Peak Criterion for Choosing Gaussian Kernel Bandwidth in Support Vector Data Description

TL;DR

This paper introduces an empirical criterion for selecting the optimal Gaussian kernel bandwidth in Support Vector Data Description, balancing boundary smoothness and data feature capture for improved outlier detection.

Contribution

It proposes a novel empirical method to choose Gaussian kernel bandwidth in SVDD, enhancing boundary quality and data representation.

Findings

The criterion effectively balances boundary smoothness and data feature preservation.

Application of the criterion results in improved outlier detection performance.

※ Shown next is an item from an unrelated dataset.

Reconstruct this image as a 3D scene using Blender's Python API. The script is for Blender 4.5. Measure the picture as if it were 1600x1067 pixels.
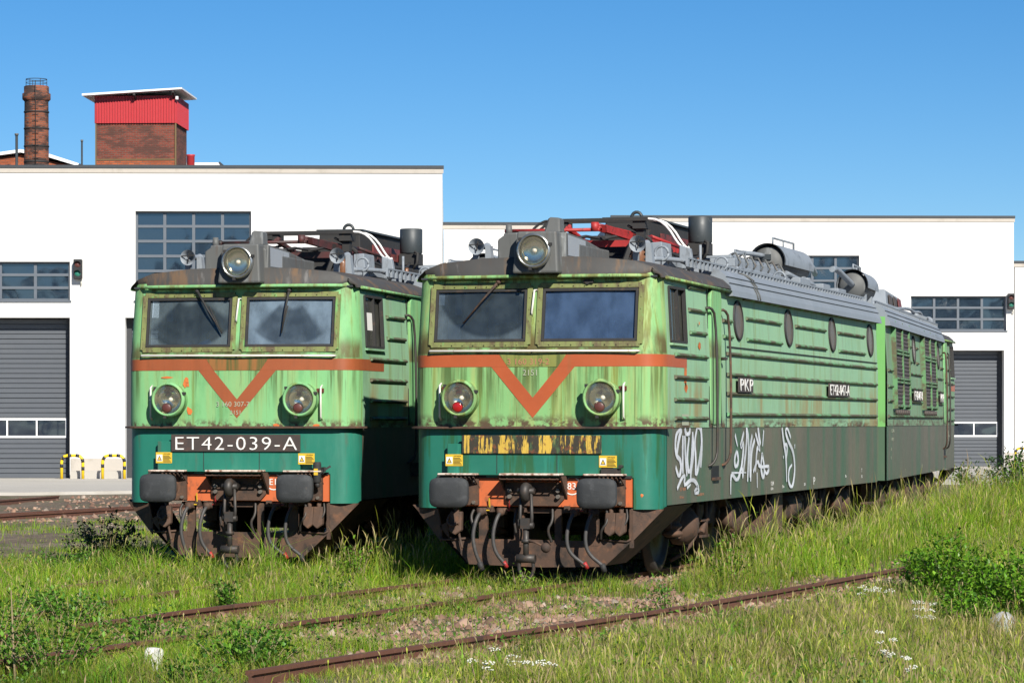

The method is adaptable to different data distributions.

Abstract

Support Vector Data Description (SVDD) is a machine-learning technique used for single class classification and outlier detection. SVDD formulation with kernel function provides a flexible boundary around data. The value of kernel function parameters affects the nature of the data boundary. For example, it is observed that with a Gaussian kernel, as the value of kernel bandwidth is lowered, the data boundary changes from spherical to wiggly. The spherical data boundary leads to underfitting, and an extremely wiggly data boundary leads to overfitting. In this paper, we propose empirical criterion to obtain good values of the Gaussian kernel bandwidth parameter. This criterion provides a smooth boundary that captures the essential geometric features of the data.